COLEÇÃO: PÉROLA NEGRA
FRASE RESUMO: A cor negra das cascas do sururu confere uma elegância provocativa as formas femininas e delicadas das pérolas. Com design inspirado pelas formas do oceano, com as “pérolas negras” incrustadas em bases de prata, a coleção captura os olhares e também a atenção para a proteção da vida nos Mangues.
As pérolas têm uma grande representação e simbolismos para vida no mar e na terra. Significam feminilidade, criatividade e pureza. Além disso, possuem propriedades de cura e purificação. Afinal de contas, são produzidas para barrar um processo de inflamação das ostras. A aparência das “pérolas” da casca do sururu é elegante e sedutora, provocativa aos olhares e capaz de aguçar a curiosidade pelos mistérios do oceano. A associação da matéria orgânica reciclada, ou seja, das cascas de sururu que são o resíduo do trabalho de marisqueiras da comunidade, ao metal nobre (prata) é motivo de reflexão sobre o valor das pessoas e da natureza em nosso contexto social, é um convite a necessidade de reflexão (e ação) sobre injustiças sociais e preservação ambiental. Peças de design delicado e feminino, inspiradas pelas formas em espiral das ondas fluidas das águas, forjadas em prata com as “pérolas” trazem a potência do feminino para a mudança que precisamos ver acontecer no mundo.
PATRÍCIA SOUZA – MARÉ
Criada em 2016 por Patrícia Souza, a Maré Clothing tem toda sua inspiração apontada para os elementos da natureza. Essa conexão se estende desde os conceitos de sustentabilidade abraçados pela marca e vai até as estampas que remontam flores, plantas, lugares paradisíacos e, como o próprio nome sugere, o mar e a maré. A Maré se apresenta como uma marca de estamparia artesanal que imprime plantas nos tecidos, assim como cada um de nós imprime sua marca no mundo. Com esse formato, a ideia é que cada peça se apresente de forma diferenciada, com detalhes únicos e singulares.
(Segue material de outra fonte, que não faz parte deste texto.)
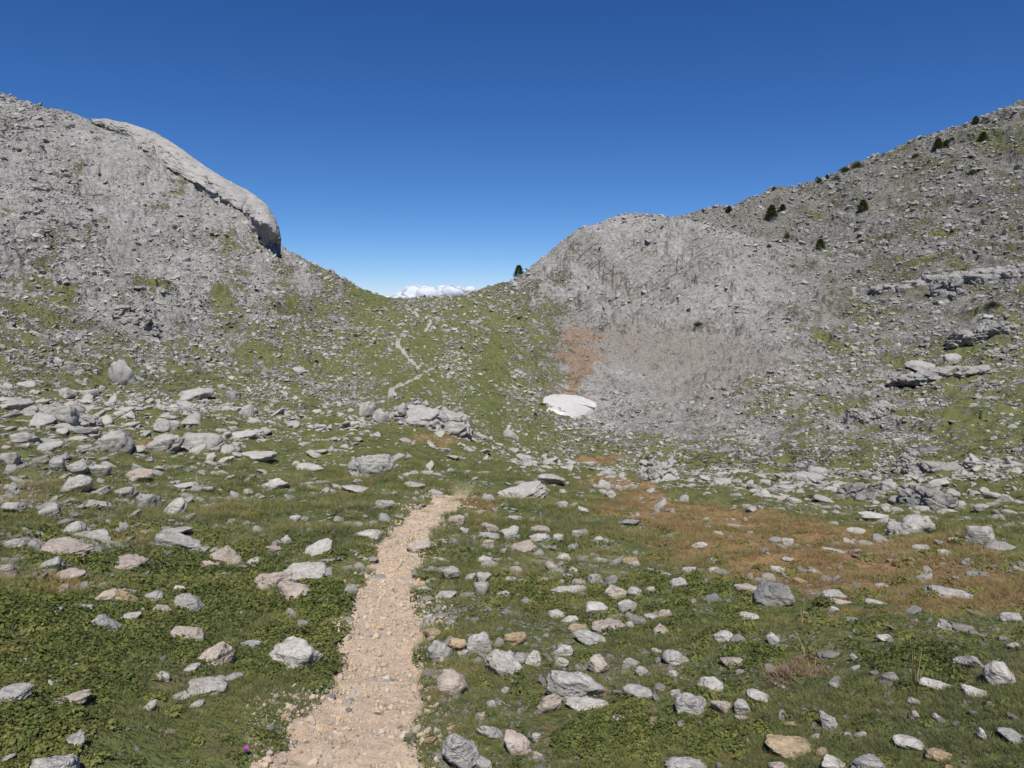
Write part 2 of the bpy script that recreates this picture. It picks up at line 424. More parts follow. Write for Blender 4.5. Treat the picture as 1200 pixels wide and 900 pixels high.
# ------------------------------------------------------------------ materials
class NT:
    def __init__(s, name):
        s.m = bpy.data.materials.new(name); s.m.use_nodes = True
        s.t = s.m.node_tree; s.t.nodes.clear(); s.k = 0

    def n(s, typ, **kw):
        o = s.t.nodes.new('ShaderNode' + typ); o.location = (s.k * 40, 0); s.k += 1
        for a, b in kw.items():
            setattr(o, a, b)
        return o

    def put(s, sock, val):
        if isinstance(val, bpy.types.NodeSocket):
            s.t.links.new(val, sock)
        elif isinstance(val, (tuple, list)) and len(val) == 3 and sock.type == 'RGBA':
            sock.default_value = (*val, 1)
        else:
            sock.default_value = val

    def math(s, op, a, b=0.0, c=None, clamp=False):
        o = s.n('Math', operation=op, use_clamp=clamp)
        s.put(o.inputs[0], a); s.put(o.inputs[1], b)
        if c is not None: s.put(o.inputs[2], c)
        return o.outputs[0]

    def mix(s, f, a, b, blend='MIX'):
        o = s.n('Mix', data_type='RGBA', blend_type=blend)
        s.put(o.inputs[0], f); s.put(o.inputs[6], a); s.put(o.inputs[7], b)
        return o.outputs[2]

    def attr(s, name, typ='GEOMETRY'):
        return s.n('Attribute', attribute_name=name, attribute_type=typ).outputs['Fac']

    def noise(s, vec, scale, detail=4, rough=.55, dist=0):
        o = s.n('TexNoise'); s.put(o.inputs['Vector'], vec)
        o.inputs['Scale'].default_value = scale; o.inputs['Detail'].default_value = detail
        o.inputs['Roughness'].default_value = rough; o.inputs['Distortion'].default_value = dist
        return o.outputs['Fac']

    def voro(s, vec, scale, feature='F1', rnd=1.0):
        o = s.n('TexVoronoi', feature=feature); s.put(o.inputs['Vector'], vec)
        o.inputs['Scale'].default_value = scale; o.inputs['Randomness'].default_value = rnd
        return o

    def ramp(s, f, lo, hi, smooth=True):
        o = s.n('MapRange', interpolation_type='SMOOTHSTEP' if smooth else 'LINEAR')
        s.put(o.inputs['Value'], f); s.put(o.inputs['From Min'], lo); s.put(o.inputs['From Max'], hi)
        return o.outputs[0]

    def cramp(s, f, stops):
        o = s.n('ValToRGB'); e = o.color_ramp.elements
        while len(e) < len(stops): e.new(.5)
        for q, (p, c) in zip(e, stops):
            q.position = p; q.color = (*c, 1)
        s.put(o.inputs[0], f)
        return o.outputs[0]

    def scalev(s, vec, v):
        o = s.n('VectorMath', operation='MULTIPLY'); s.put(o.inputs[0], vec); o.inputs[1].default_value = v
        return o.outputs[0]

    def finish(s, col, rough=.9, bumps=(), spec=.15, extra=None):
        b = s.n('BsdfPrincipled'); s.put(b.inputs['Base Color'], col); s.put(b.inputs['Roughness'], rough)
        b.inputs['Specular IOR Level'].default_value = spec
        nrm = None
        for (h, dist, strength) in bumps:
            q = s.n('Bump'); s.put(q.inputs['Height'], h); q.inputs['Distance'].default_value = dist; q.inputs['Strength'].default_value = strength
            if nrm is not None: s.put(q.inputs['Normal'], nrm)
            nrm = q.outputs[0]
        if nrm is not None: s.put(b.inputs['Normal'], nrm)
        out = s.n('OutputMaterial'); sh = b.outputs[0]
        if extra: sh = extra(s, b)
        s.t.links.new(sh, out.inputs[0])
        return s.m


ROCK_TONES = {   # sunlit limestone, weathered
    'g': ((.30, .295, .283), (.44, .43, .412)),
    'w': ((.38, .368, .345), (.53, .51, .48)),
    'p': ((.34, .295, .26), (.46, .40, .355)),
    't': ((.32, .25, .165), (.44, .345, .23)),
    'd': ((.19, .188, .185), (.30, .298, .292)),
}


def rock_material(name, lo, hi, vary=0.0, scale=1.0, inst=False):
    s = NT(name)
    tc = s.n('TexCoord').outputs['Object']
    rnd = s.n('ObjectInfo').outputs['Random']
    off = s.n('VectorMath', operation='ADD')
    s.put(off.inputs[0], tc)
    cmb = s.n('CombineXYZ'); s.put(cmb.inputs[0], s.math('MULTIPLY', rnd, 37.0)); s.put(cmb.inputs[1], s.math('MULTIPLY', rnd, 11.0))
    s.put(off.inputs[1], cmb.outputs[0]); v = off.outputs[0]
    big = s.noise(v, 5.0 * scale, 5, .6)
    fine = s.noise(v, 34 * scale, 4, .65)
    col = s.mix(s.ramp(big, .36, .66), lo, hi)
    if vary:
        c2 = s.cramp(s.attr('tint', 'INSTANCER') if inst else rnd, [(0, tuple((.42 if inst else .68) * q for q in lo)), (.3, lo), (.62, hi), (.8, (hi[0] * 1.12, hi[1] * 1.08, hi[2])), (.9, (hi[0] * 1.0, hi[1] * .9, hi[2] * .78)), (1, (hi[0] * .95, hi[1] * .76, hi[2] * .52))])
        col = s.mix(vary, col, c2)
    # rust-coloured seeps, grey lichen spots, small solution pits
    rust = s.ramp(s.noise(v, 3.1 * scale, 3, .5, .6), .60, .74)
    col = s.mix(s.math('MULTIPLY', rust, .38), col, (.36, .27, .18))
    lich_dark = s.ramp(s.noise(v, 21 * scale, 3, .6), .58, .68)
    col = s.mix(s.math('MULTIPLY', lich_dark, .38), col, (.15, .15, .148))
    spot = s.ramp(fine, .34, .66)
    col = s.mix(.42, col, s.mix(spot, tuple(.62 * q for q in lo), tuple(min(.62, 1.15 * q) for q in hi)))
    pits = s.voro(v, 26 * scale).outputs['Distance']
    col = s.mix(s.math('MULTIPLY', s.ramp(s.noise(v, 1.3 * scale, 4, .6), .45, .65), .3), col, tuple(.62 * q for q in lo))
    st = s.scalev(v, (1.0, 1.0, 5.5))
    bands = s.noise(st, 5.5 * scale, 4, .6, .4)
    return s.finish(col, .92, [(bands, .035, .7), (s.noise(v, 13 * scale, 6, .7), .04, .8), (s.ramp(pits, .05, .32), .006, .6), (fine, .008, .7)])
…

Esse jeito de fazer moda se ergue não apenas como a produção de roupas, mas oferece um estilo especial para quem ama estar conectado com pautas sustentáveis e gosta de vestes que vão além da estética, mas são capazes de contar boas histórias.
COLEÇÃO: LINHAS BOTÂNICAS
FRASE RESUMO: Batizada de Linhas Botânicas, a coleção apresenta as diversas formas das folhas das plantas como marcação das peças feitas, uma a uma, criando caminhos únicos e percorridos para revelar, manualmente, a beleza estonteante e delicada do mundo natural.
Linhas Botânicas apresenta as diversas formas das folhas das plantas como caminhos orgânicos e vivos revelados, um a um, pelas mãos artesãs em um delicado processo de estamparia botânica manual. As linhas únicas de nossas digitais. O mar que tatua a terra com suas ondas e as linhas da maré, desenhando e conformando as curvas de nossas praias. Os veios presentes em cada folha de árvore são a verdadeira cartografia viva que pulsa em identidades singulares e presentes em cada ser. Uma coleção que exalta a beleza do que nasce naturalmente, integrando-se ao fluxo leve e potente dos caminhos da natureza.